▶ _DATASET CONTENT_:
- - - - - - -

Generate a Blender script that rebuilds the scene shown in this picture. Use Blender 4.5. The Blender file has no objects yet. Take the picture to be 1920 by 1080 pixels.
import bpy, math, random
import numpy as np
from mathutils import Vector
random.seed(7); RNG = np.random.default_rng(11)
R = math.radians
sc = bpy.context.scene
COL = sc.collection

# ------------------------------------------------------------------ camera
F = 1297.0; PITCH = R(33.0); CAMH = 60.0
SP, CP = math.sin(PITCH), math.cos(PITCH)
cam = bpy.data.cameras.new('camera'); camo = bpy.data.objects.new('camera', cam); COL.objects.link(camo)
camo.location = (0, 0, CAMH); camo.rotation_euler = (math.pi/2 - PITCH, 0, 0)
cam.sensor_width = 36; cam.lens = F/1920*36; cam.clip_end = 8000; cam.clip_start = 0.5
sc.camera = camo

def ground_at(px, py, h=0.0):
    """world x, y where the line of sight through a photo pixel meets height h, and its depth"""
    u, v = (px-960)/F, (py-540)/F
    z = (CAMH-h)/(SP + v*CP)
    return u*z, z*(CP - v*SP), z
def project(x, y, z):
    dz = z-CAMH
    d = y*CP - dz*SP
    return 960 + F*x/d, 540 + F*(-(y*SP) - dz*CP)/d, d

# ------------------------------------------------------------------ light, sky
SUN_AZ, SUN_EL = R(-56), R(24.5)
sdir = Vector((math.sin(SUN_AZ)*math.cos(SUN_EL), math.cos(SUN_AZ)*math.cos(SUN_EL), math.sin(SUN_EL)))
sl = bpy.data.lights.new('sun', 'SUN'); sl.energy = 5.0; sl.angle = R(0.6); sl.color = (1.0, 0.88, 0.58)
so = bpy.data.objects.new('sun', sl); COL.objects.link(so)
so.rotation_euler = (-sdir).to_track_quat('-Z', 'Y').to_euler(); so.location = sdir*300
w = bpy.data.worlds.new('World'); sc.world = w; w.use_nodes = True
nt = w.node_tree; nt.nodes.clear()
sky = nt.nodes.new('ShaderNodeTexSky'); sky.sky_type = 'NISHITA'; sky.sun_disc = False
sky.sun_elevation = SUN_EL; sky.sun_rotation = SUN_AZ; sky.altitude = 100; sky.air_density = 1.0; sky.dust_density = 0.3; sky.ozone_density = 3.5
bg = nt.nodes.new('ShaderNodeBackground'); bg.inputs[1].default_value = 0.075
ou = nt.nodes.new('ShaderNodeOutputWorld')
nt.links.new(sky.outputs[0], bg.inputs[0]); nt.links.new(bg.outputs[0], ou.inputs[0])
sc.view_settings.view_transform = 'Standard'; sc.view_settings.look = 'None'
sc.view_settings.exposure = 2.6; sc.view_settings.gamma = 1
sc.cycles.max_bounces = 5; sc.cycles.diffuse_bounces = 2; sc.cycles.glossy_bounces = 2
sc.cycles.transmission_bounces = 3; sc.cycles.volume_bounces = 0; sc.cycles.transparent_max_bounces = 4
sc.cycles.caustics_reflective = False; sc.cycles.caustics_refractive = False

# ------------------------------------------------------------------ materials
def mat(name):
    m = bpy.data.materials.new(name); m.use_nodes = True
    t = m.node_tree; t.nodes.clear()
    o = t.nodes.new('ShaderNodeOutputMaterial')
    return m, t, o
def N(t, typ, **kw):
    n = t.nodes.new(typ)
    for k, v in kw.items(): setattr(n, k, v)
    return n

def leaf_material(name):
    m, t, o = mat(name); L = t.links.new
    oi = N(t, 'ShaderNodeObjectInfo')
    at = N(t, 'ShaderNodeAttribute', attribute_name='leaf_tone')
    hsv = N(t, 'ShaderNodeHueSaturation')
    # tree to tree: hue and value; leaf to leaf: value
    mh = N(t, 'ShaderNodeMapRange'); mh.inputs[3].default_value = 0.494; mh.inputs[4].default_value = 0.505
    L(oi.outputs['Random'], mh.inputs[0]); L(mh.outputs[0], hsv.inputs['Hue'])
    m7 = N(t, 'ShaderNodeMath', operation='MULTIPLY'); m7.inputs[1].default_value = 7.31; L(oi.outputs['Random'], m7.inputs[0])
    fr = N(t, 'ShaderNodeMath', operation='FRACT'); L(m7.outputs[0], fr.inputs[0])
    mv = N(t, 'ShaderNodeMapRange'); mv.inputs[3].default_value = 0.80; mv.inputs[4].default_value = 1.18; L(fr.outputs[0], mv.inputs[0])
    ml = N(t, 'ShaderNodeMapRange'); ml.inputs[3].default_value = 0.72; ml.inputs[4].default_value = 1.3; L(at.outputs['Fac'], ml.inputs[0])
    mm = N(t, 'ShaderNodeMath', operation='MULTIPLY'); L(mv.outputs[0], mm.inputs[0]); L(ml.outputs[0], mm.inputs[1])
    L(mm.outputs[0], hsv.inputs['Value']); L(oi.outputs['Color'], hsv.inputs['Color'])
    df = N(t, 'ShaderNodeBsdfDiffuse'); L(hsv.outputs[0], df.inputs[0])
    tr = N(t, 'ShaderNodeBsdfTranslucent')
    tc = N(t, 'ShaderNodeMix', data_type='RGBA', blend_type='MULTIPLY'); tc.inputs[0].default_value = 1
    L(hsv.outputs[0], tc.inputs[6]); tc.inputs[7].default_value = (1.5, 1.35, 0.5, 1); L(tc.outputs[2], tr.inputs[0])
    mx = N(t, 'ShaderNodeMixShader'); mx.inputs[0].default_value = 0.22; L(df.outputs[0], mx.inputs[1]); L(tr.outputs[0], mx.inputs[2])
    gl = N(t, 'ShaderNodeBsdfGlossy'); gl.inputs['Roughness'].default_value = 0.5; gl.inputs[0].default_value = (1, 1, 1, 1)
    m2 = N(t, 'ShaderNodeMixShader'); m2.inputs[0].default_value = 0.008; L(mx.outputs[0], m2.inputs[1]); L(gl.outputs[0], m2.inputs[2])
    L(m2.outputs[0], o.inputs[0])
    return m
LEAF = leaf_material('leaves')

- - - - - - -

▶ _THE TASK_: All lines of the data above that include the word "scene" must be shown.

▶ _ANSWER TO THIS PROBLEM_:
Generate a Blender script that rebuilds the scene shown in this picture. Use Blender 4.5. The Blender file has no objects yet. Take the picture to be 1920 by 1080 pixels.
sc = bpy.context.scene